Repeat the listing exactly as given, omitting every image.

* Recorded data
● ● ● ●

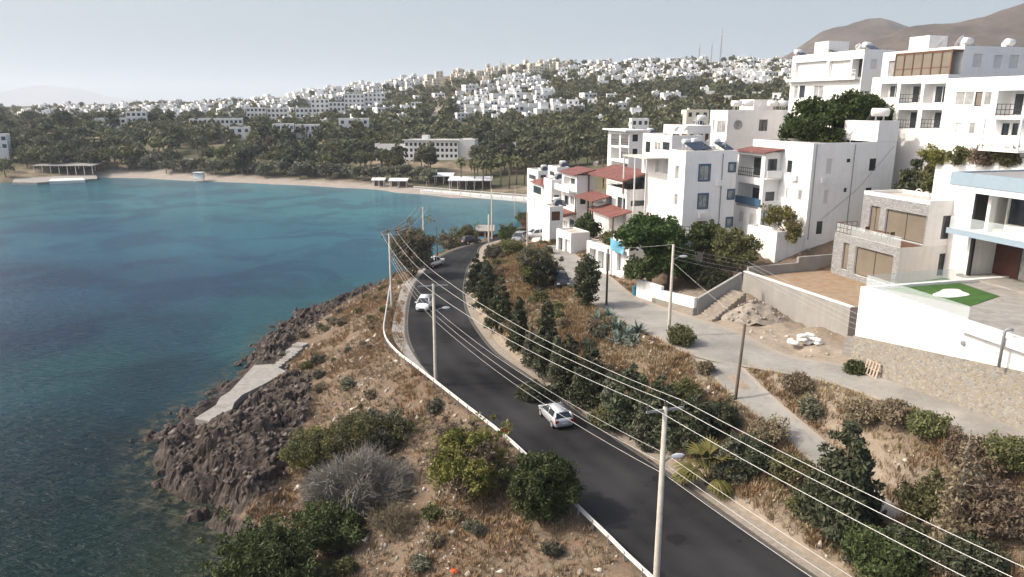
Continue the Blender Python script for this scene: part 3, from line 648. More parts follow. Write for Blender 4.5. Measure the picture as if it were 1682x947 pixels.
# ------------------------------------------------------------------ the big white house with the red balcony roof
B = Bld('apartment_house', 'tall white house with a red roof over its stacked seaward balconies', 'house', 1337, 235, 78, 19, 14.5)
La = B.b_at(1237, 232)[0]; top = B.top - .3; aT0 = B.a_at(1440, 235)[0]; aT1 = B.a_at(1473, 235)[0]
B.walls(0, aT1, 0, La, 0, top, [('R', (1428, 1439, 260, 280), 'dark'), ('R', (1391, 1398, 260, 267), 'plain'), ('R', (1357, 1367, 260, 285), 'shut'), ('R', (1386, 1392, 308, 316), 'plain'), ('R', (1353, 1361, 312, 334), 'shut'), ('R', (1422, 1432, 308, 315), 'dark'), ('R', (1341, 1351, 363, 384), 'dark'),
     ('L', (1293, 1301, 263, 283), 'dark'), ('L', (1310, 1317, 311, 329), 'white'), ('L', (1291, 1296, 309, 326), 'shut')])
bT = B.b_at(1386, 215, aT0)[0]
zT = B.a_at(1450, 203)[1]
B.walls(aT0, aT1 + .02, -.02, max(3.0, min(bT, 6)), top + .32, zT, [], name='stair_tower')
B.tank(aT0 + 1.6, 1.6, zT + .2, 1.8, .45, True, 2.6)
B.aircon('R', 1352, 295)
for px_, y0_, y1_ in ((1405, 237, 395), (1342, 237, 392)):
    a_, z_t = B.a_at(px_, y0_); _, z_b = B.a_at(px_, y1_); k = MB(); k.tube([(a_, -.06, max(.2, z_b)), (a_, -.06, z_t)], .05, 6); k.build('drain_pipe', M['grey'], B.root)
k = MB(); k.tube([(B.a_at(1348, 360)[0], -.04, B.a_at(1348, 360)[1]), (B.a_at(1408, 310)[0], -.04, B.a_at(1408, 310)[1]), (B.a_at(1468, 240)[0], -.04, B.a_at(1468, 240)[1])], .02, 5); k.build('cable', M['grey'], B.root)
B.aircon('L', 1306, 292); B.dish(5.2, .5, top + .25)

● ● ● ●

* Response below
Continue the Blender Python script for this scene: part 3, from line 648. More parts follow. Write for Blender 4.5. Measure the picture as if it were 1682x947 pixels.
# ------------------------------------------------------------------ the big white house with the red balcony roof
B = Bld('apartment_house', 'tall white house with a red roof over its stacked seaward balconies', 'house', 1337, 235, 78, 19, 14.5)
La = B.b_at(1237, 232)[0]; top = B.top - .3; aT0 = B.a_at(1440, 235)[0]; aT1 = B.a_at(1473, 235)[0]
B.walls(0, aT1, 0, La, 0, top, [('R', (1428, 1439, 260, 280), 'dark'), ('R', (1391, 1398, 260, 267), 'plain'), ('R', (1357, 1367, 260, 285), 'shut'), ('R', (1386, 1392, 308, 316), 'plain'), ('R', (1353, 1361, 312, 334), 'shut'), ('R', (1422, 1432, 308, 315), 'dark'), ('R', (1341, 1351, 363, 384), 'dark'),
     ('L', (1293, 1301, 263, 283), 'dark'), ('L', (1310, 1317, 311, 329), 'white'), ('L', (1291, 1296, 309, 326), 'shut')])
bT = B.b_at(1386, 215, aT0)[0]
zT = B.a_at(1450, 203)[1]
B.walls(aT0, aT1 + .02, -.02, max(3.0, min(bT, 6)), top + .32, zT, [], name='stair_tower')
B.tank(aT0 + 1.6, 1.6, zT + .2, 1.8, .45, True, 2.6)
B.aircon('R', 1352, 295)
for px_, y0_, y1_ in ((1405, 237, 395), (1342, 237, 392)):
    a_, z_t = B.a_at(px_, y0_); _, z_b = B.a_at(px_, y1_); k = MB(); k.tube([(a_, -.06, max(.2, z_b)), (a_, -.06, z_t)], .05, 6); k.build('drain_pipe', M['grey'], B.root)
k = MB(); k.tube([(B.a_at(1348, 360)[0], -.04, B.a_at(1348, 360)[1]), (B.a_at(1408, 310)[0], -.04, B.a_at(1408, 310)[1]), (B.a_at(1468, 240)[0], -.04, B.a_at(1468, 240)[1])], .02, 5); k.build('cable', M['grey'], B.root)
B.aircon('L', 1306, 292); B.dish(5.2, .5, top + .25)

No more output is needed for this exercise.